Our interior worlds are filled with resources like resilience, courage, a capacity to be with discomfort, joy, generosity, and empathy. These qualities make up our interior wealth. In order to cultivate them and actualize our potential, we need to live in open exchange with others who know the value of and respect our resources. Such people are those who are also on a path of cultivating their resources. We are built to live in open exchange with such people. We do our own interior work as preparation, so we can come to the table to be in open exchange with others who match our level of work, and do the real work.
We ask the highest and best of ourselves in order to develop our resources; not going outside, or staying too far inside, of our range, but staying at that edge. If we can, we must, but if we can't, we don't. A dynamic tension exists between under-extension that occurs as laxity and overextension that occurs as tension; we look for this sweet spot in between where the feeling is one of charged effortlessness. Our activity becomes a series of micro-adjustments—slightly leaning in and then backing up—in order to remain in this spot, which is our sanctuary in consciousness. The more we secure our position here, the more activity comes through us rather than us doing the activity.
From here, we build an inner circle of people who are doing the same. We choose to surround ourselves with those who ask of themselves what we ask of ourselves; and then we ask no less, or more, of them. We cannot change people; we cannot make them do or be better. Yet, we have a choice over who we keep close to us. Key to Erotic awakening is the feedback loop that occurs between people—this mutual reciprocity is where we gain strength, power, clarity, and stability as human beings. We want the people who we engage with in this experience to contribute to our power as much as we contribute to our own, and to theirs. The beauty is that this process of co-creating of self regulates the identity.
We are learning to be transceivers: people with equal acumen in both sending and receiving. It is an art: to not be above or below, to not only give or receive, to not only serve or be served. In the place where one might get superior in the giving, one must also receive. In the place where one might grow slothful and dependent, one must practice agency. In order for the exchange to occur, there must be an internal balance. In the space of this balance, we are able to open, and an exchange between nervous systems can happen naturally without conscious direction.
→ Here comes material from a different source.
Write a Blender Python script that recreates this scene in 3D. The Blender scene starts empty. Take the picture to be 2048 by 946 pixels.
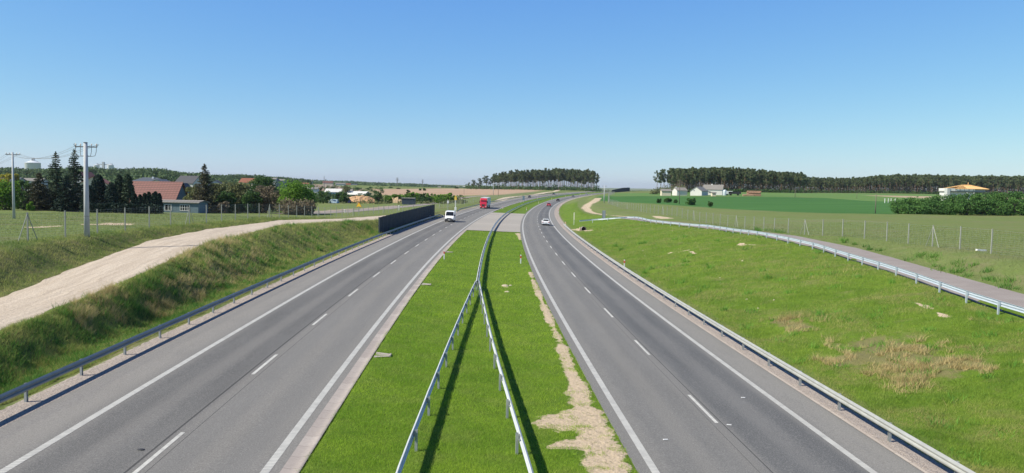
import bpy, math
import numpy as np
from mathutils import Matrix, Vector
rng = np.random.default_rng(11)
SC = bpy.context.scene
COL = SC.collection

# ------------------------------------------------------------------ camera
F, H, PITCH, ROLL = 1549.7, 8.712, 3.716, 1.112      # focal length for a 2048 px wide frame, eye height, tilts
p_, r_ = math.radians(PITCH), math.radians(ROLL)
fw = Vector((0, math.cos(p_), -math.sin(p_))); up0 = Vector((0, math.sin(p_), math.cos(p_))); rt0 = Vector((1, 0, 0))
rt = rt0*math.cos(r_) + up0*math.sin(r_); up = -rt0*math.sin(r_) + up0*math.cos(r_)
camd = bpy.data.cameras.new('camera'); cam = bpy.data.objects.new('camera', camd); COL.objects.link(cam)
cam.matrix_world = Matrix(((rt.x, up.x, -fw.x, 0), (rt.y, up.y, -fw.y, 0), (rt.z, up.z, -fw.z, H), (0, 0, 0, 1)))
camd.sensor_width = 36; camd.lens = F/2048*36; camd.clip_end = 30000; camd.clip_start = .1
SC.camera = cam
# ------------------------------------------------------------------ world and sun
SUN_AZ = Vector((-.95, -.33, 0)).normalized(); SUN_EL = math.radians(44)
W = bpy.data.worlds.new('World'); SC.world = W; W.use_nodes = True
nt = W.node_tree; sky = nt.nodes.new('ShaderNodeTexSky'); sky.sky_type = 'NISHITA'; sky.sun_disc = False
sky.sun_elevation = SUN_EL; sky.sun_rotation = math.atan2(SUN_AZ.x, SUN_AZ.y)
sky.altitude = 300; sky.air_density = 1.0; sky.dust_density = .2; sky.ozone_density = 5
_s = nt.nodes.new('ShaderNodeSeparateColor'); _c = nt.nodes.new('ShaderNodeCombineColor'); nt.links.new(sky.outputs[0], _s.inputs[0])
for _i, (_g, _k) in enumerate(((1.03, .71), (.82, 1.21), (.274, 3.88))):      # the camera's tone response to the clear sky
    _p = nt.nodes.new('ShaderNodeMath'); _p.operation = 'POWER'; _p.inputs[1].default_value = _g; nt.links.new(_s.outputs[_i], _p.inputs[0])
    _m = nt.nodes.new('ShaderNodeMath'); _m.operation = 'MULTIPLY'; _m.inputs[1].default_value = _k; nt.links.new(_p.outputs[0], _m.inputs[0]); nt.links.new(_m.outputs[0], _c.inputs[_i])
_tc = nt.nodes.new('ShaderNodeTexCoord'); _sx = nt.nodes.new('ShaderNodeSeparateXYZ'); nt.links.new(_tc.outputs['Generated'], _sx.inputs[0])
_mr = nt.nodes.new('ShaderNodeMapRange'); _mr.inputs['From Min'].default_value = .26; _mr.inputs['From Max'].default_value = .8; _mr.inputs['To Min'].default_value = 1; _mr.inputs['To Max'].default_value = .40; nt.links.new(_sx.outputs[2], _mr.inputs['Value'])
_vm = nt.nodes.new('ShaderNodeVectorMath'); _vm.operation = 'SCALE'; nt.links.new(_c.outputs[0], _vm.inputs[0]); nt.links.new(_mr.outputs[0], _vm.inputs['Scale'])   # sky dimmed above the view to weaken the fill light
nt.links.new(_vm.outputs[0], nt.nodes['Background'].inputs[0]); nt.nodes['Background'].inputs[1].default_value = .1
sund = bpy.data.lights.new('sun', 'SUN'); sund.energy = 5.0; sund.angle = math.radians(.53); sund.color = (1, .935, .80)
sun = bpy.data.objects.new('sun', sund); COL.objects.link(sun)
dirv = -(SUN_AZ*math.cos(SUN_EL) + Vector((0, 0, math.sin(SUN_EL))))
sun.rotation_euler = dirv.to_track_quat('-Z', 'Y').to_euler()
SC.view_settings.view_transform = 'Standard'; SC.view_settings.look = 'None'
SC.view_settings.gamma = 1; SC.view_settings.use_curve_mapping = False; SC.view_settings.exposure = 0.43
SC.render.engine = 'CYCLES'
try:
    SC.cycles.max_bounces = 5; SC.cycles.transparent_max_bounces = 12; SC.cycles.volume_bounces = 0
    SC.cycles.diffuse_bounces = 3; SC.cycles.glossy_bounces = 2
except Exception: pass

# ------------------------------------------------------------------ helpers
def look(px, py):                                     # pixel of the photograph -> ray
    u, v = px-1024, 473-py
    U = u*math.cos(r_) - v*math.sin(r_); V = u*math.sin(r_) + v*math.cos(r_)
    return (rt0*U + up0*V)/F + fw
def horizon(px):
    return 473 - F*math.tan(p_) + (px-1024)*math.tan(r_)
def tag(o, label=None, cat=None, group=None, kind=None):
    if label: o['label'] = label
    if cat: o['category'] = cat
    if group: o['group'] = group
    if kind: o['kind'] = kind
    return o
def mesh(name, v, f, smooth=False):
    v = np.asarray(v, np.float32); me = bpy.data.meshes.new(name)
    if isinstance(f, np.ndarray):
        k = f.shape[1]; me.vertices.add(len(v)); me.vertices.foreach_set('co', v.ravel())
        me.loops.add(f.size); me.loops.foreach_set('vertex_index', f.astype(np.int32).ravel())
        me.polygons.add(len(f)); me.polygons.foreach_set('loop_start', np.arange(0, f.size, k, dtype=np.int32))
        me.polygons.foreach_set('loop_total', np.full(len(f), k, np.int32)); me.update(calc_edges=True)
    else:
        me.from_pydata(v.tolist(), [], [list(map(int, q)) for q in f]); me.update()
    if smooth: me.polygons.foreach_set('use_smooth', [True]*len(me.polygons))
    return me
def obj(name, v, f, m, parent=None, smooth=False, bevel=0):
    v = np.asarray(v, float)
    if parent is not None and parent.get('_w'): pass
    me = v if False else mesh(name, v, f, smooth)
    me.materials.append(m)
    o = bpy.data.objects.new(name, me); COL.objects.link(o)
    if parent is not None: o.parent = parent
    if bevel:
        b = o.modifiers.new('bevel', 'BEVEL'); b.width = bevel; b.segments = 2; b.limit_method = 'ANGLE'
    return o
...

We must use great care in choosing who we exchange with as we want people capable of handling our nervous systems, with as much care and skill as we would our own. We pay close attention to how others attend to their world. Do they take shortcuts where we do not? Do they hoard their resources or are they freely given? Are they insensitive to things we are sensitive to? Do they know how to get themselves back up when they fall?
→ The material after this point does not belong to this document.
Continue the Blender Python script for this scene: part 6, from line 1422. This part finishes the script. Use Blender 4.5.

But also, are they able to receive help when they truly need it? Are they gracious in reception? Can they share in the experience of joy? Can they admit what they don't know but be willing to learn? Do they exhibit loyalty and the capacity to remain in connection irrespective of conditions so they do not withdraw from our system and leave us unstable?
It is our responsibility to ensure there is a matched request. We neither ask more of them than we ask of ourselves nor ask more of ourselves than we ask of them. Not showing up and carrying our part robs the connection as well. When someone wants little for themselves, they want little for others and often have an air of entitlement, a subtle demand that because someone else has, they owe. The human instinct for helping those with less is distorted when we do work to cultivate resources where others do not.
What can pass as humility or generosity may in fact be arrogance in disguise. The idea that we are capable and another person is not may give our ego satisfaction, but it robs us of the exchange that would keep both systems healthy. There is nothing honorable about doing more than our part. It is not generous to do for others what they could do for them- selves. It renders them incapable and leaves us spending resources instead of exchanging them.
It is much easier to get into connection than it is to get out of it. Thus, we enter slowly and if the exchange is unequal, we exit quickly. If we do find this balance of exchange, something truly beautiful develops. The other person becomes our reason to be great in every way. We want to share our best because they are sharing theirs. We are willing to humbly receive what we need, and feel able to do so because we offer wherever we can.
We see this person growing and shining as a result of this connection and in turn have inspiration to grow and shine ourselves. When we are in this kind of connection, whatever the circumstance, the face we see reflecting back to us is one of love and care.